Man-made greenhouse gases account for about
3.2 percent of the total (see Table 1). Even if man-made greenhouse gases were cut by 50 percent (sending us back to pre-industrial revolution levels), that would be just 1.6 percent. On top of that, the sun's energy output is more important than greenhouse gases. If greenhouse gases make up 25 percent of the causes, man's share of the effect falls to 0.8 percent and a 50 percent cut in that reduces the impact to just 0.4 percent. Of course, there is also the issue of temperature changes driving changes in carbon dioxide and not the other way around, but the main point is already clear.
Labels: Environment, GlobalWarming
3 Comments:
There doesn't se4em to be a link in there anywhere...what's this about?

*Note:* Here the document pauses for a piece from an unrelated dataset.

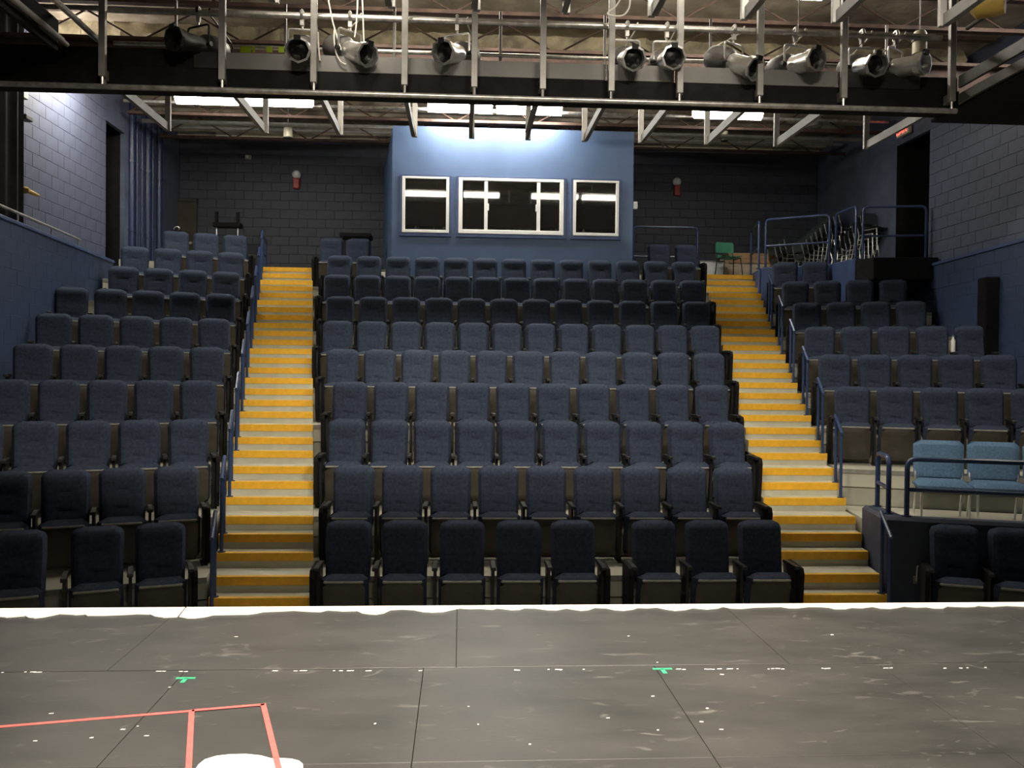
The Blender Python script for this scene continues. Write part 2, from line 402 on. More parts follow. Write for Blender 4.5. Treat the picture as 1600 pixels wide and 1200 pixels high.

Please click on the 3.2 percent in the first sentence.
Your source indicates that 25% of the change in greenhouse gases has been anthropogenic. It's not clear to me from my reading of it, but it looks like the "natural" sources include second-order effects -- what you mention as warming causing increases in gases. This seems disingenuous; the relevant question seems to be, "If we remove x% of anthropogenic global warming gases, how much effect will that have on the warming of the earth above pre-industrial levels?" In particular, were it the case that the higher-order effect led to a 4 times multiplier effect, that man-made contributions were 5% of current amounts, and that 20% of current amounts were new -- that total levels had increased by 25% from the baseline -- I would attribute all gas effects to humans. That the new addition is much smaller than a stable baseline is, in fact, irrelevant.
If second-order effects are imputed to "ultimate" sources, I think you're largely distributing the actual changes to anthropogenic gases and to solar cycles, with roughly equal amounts to each of them.